If you’ve ever wandered into a teenage boy’s bedroom, you may have found yourself immediately wishing you hadn’t, after being hit by a foul stench. Now, scientists have figured out exactly what that funk is – cheese, goats and urine, apparently. As well as identifying the smells, researchers at Germany’s University of Erlangen-Nuremberg singled out the specific chemicals teenagers release during puberty that give off these unattractive odours, which are so foreign that parents are often unable to sniff out their own offspring, The Guardian reported. They say the discovery could help in creating deodorants that mask such scents – a development that could cause sales of Lynx Africa to plummet. In contrast, they found the chemicals emitting from the armpits of babies release much more pleasant smells, such as flowers and soap. Another reason to wish they didn’t grow up so fast.

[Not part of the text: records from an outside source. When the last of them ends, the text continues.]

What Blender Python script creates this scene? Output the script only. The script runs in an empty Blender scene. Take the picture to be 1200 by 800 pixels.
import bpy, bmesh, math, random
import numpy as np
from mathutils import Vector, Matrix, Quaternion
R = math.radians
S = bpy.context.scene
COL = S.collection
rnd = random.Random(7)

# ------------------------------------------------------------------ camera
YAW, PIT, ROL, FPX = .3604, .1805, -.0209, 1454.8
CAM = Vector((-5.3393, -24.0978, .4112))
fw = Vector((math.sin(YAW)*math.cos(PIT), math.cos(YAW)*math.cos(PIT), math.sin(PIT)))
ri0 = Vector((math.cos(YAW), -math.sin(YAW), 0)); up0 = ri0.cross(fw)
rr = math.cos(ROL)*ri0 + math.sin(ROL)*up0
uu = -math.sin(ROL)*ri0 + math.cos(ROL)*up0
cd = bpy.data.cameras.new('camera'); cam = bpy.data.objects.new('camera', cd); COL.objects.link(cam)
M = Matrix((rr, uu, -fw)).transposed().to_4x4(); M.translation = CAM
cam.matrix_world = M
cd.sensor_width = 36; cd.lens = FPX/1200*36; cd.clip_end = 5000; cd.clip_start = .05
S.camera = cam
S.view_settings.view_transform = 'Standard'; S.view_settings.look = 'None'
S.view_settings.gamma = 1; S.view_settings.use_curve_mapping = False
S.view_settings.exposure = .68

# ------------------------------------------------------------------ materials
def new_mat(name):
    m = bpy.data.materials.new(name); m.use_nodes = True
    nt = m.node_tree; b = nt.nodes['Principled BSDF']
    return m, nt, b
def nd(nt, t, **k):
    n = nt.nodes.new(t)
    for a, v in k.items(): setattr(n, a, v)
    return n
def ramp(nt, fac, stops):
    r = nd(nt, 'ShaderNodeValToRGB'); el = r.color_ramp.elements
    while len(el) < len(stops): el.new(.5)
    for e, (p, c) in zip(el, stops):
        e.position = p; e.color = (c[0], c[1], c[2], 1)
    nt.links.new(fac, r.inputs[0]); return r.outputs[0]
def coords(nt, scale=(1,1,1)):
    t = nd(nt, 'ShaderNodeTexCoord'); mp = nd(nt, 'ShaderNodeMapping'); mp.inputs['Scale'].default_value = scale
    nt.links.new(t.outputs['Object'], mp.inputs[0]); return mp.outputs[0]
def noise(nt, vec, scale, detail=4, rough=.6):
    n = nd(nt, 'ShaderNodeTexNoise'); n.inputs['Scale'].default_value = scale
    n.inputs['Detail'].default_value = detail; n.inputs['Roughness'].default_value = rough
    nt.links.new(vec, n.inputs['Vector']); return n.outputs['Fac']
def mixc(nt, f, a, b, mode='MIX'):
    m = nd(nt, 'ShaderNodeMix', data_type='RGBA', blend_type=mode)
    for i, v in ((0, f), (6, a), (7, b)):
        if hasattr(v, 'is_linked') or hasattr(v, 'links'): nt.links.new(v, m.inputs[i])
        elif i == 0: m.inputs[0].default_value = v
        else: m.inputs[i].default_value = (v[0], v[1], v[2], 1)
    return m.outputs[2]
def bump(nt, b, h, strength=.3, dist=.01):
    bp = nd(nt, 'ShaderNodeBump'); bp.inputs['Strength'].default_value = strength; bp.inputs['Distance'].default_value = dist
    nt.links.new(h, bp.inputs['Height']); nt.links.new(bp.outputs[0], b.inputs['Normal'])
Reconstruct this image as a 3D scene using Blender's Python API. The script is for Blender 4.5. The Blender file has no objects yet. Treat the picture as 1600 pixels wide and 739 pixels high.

Were humans building pyramids 27,000 years ago? No, probably not – despite what Netflix may claim. A study suggesting the world’s oldest pyramid was found in Indonesia, allegedly dating back to before the Ice Age and thus making it the oldest man-made structure in the world, has been retracted after featuring on the streaming service’s show Ancient Apocalypse. Scientists were quick to point out errors in the original paper, which appeared in Wiley journal Archaeological Prospection, warning that its authors could not reliably carbon-date the Indonesian structure based solely on soil from drill samples taken from deep below Gunung Padang. “There was no evidence for the site being a pyramid nor any evidence that there was any human occupation at the site in the lower layers,” said one Cardiff-based archaeologist, with man-made artefacts at the site dating back only 2,000 years. The study’s lead author described the retraction as “unjust”.

The University of Manchester, Manchester Metropolitan University and the University of Greater Manchester. Can you spot the one that doesn’t exist (yet)? The University of Bolton is the latest British institution to attempt to change its name, in this case to the last on the list in a move expected to annoy its neighbours (the first two very real universities). Leaders at the institution want a name that reflects its growth beyond Bolton – it now has campuses in far-flung locations including Trafford, central Manchester and Wigan – as well as one that gives graduates “credibility in the employment market”. But the University of Manchester said that the name change would be “very misleading and confusing”. Our advice? Just don’t follow in the footsteps of Solent University, formerly known as Southampton Solent University, which has once again applied to change its name, this time to…Southampton Solent University. 

One of the biggest elections of the year is being rigged, say critics. No, we’re not talking about the US, but that of the University of Oxford’s next chancellor. The institution’s council plans to vet all candidates, The Times reported, prompting Conservative MP Neil O’Brien to warn against a shift to “eastern bloc-style ‘managed democracy’ in which a small group will choose who (if anyone) will be allowed to go forward for ‘election’”. Perhaps Oxford is trying to avoid a conundrum like the one the University of Cambridge faced in 2011, when local grocer Abdul Arain went up against the likes of philanthropist Lord Sainsbury of Turville and actor Brian Blessed for the coveted role. Lord Sainsbury eventually won in the ballot, but Mr Arain’s legacy lives on – it seems Oxbridge now fears that, in a democracy where anybody can become leader, perhaps a nobody will.